Diskusi berlangsung pada tanggal yang bertepatan dengan 20 tahun tragedi serangan Menara Kembar World Trade Center di New York dan markas Pentagon, di Amerika Serikat pada 11 September 2001. Peristiwa ini berdampak besar bagi perubahan geopolitik dunia termasuk rangkaian peristiwa perang dan pendudukan di Afghanistan.  Diskusi menghadirkan tiga orang narasumber/pembicara yang kompeten di bidangnya: 1) Prof. Dr. Azyumardi Azra, Intelektual Muslim dan Guru Besar UIN Jakarta, 2) Dr. Siti Ruhaini Dzuhayatin, MA, Tenaga Ahli Utama Bidang Hak Asasi Manusia, Kantor Staff Presiden RI (2020-2024), dan 3) Teguh Santosa, Dosen Hubungan Internasional UIN Jakarta, Jurnalis Senior dan Penulis Buku "Di Tepi Amu Darya". 
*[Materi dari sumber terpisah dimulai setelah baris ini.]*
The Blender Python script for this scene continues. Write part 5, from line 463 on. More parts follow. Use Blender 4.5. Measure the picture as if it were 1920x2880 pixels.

Ketua Departemen Pemberdayaan Perempuan dan Kesetaraan Gender, Yuniyanti Chuzaifah dalam pengantar diskusi menyampaikan bahwa kembalinya Taliban berkuasa bukan pada soal gerakan politiknya akan tetapi pada ideologi talibanisasi. Talibanisme lekat dengan reputasi dan gambaran ideologi anti hak asasi perempuan termasuk kontrol atas perempuan dari segala sisi, dari cara berpakaian sampai soal hak pendidikan, dst. Yuni juga mengingatkan dengan fenomena paham keagamaan doctrinal yang menguat dan subur untuk paham radikalisme berkembang di Indonesia. Hal ini berdampak pada praktek -- praktek yang tidak menghargai hak -- hak  perempuan termasuk tingginya perkawinan anak. Dan kembalinya Taliban berkuasa penting untuk diwaspadai. 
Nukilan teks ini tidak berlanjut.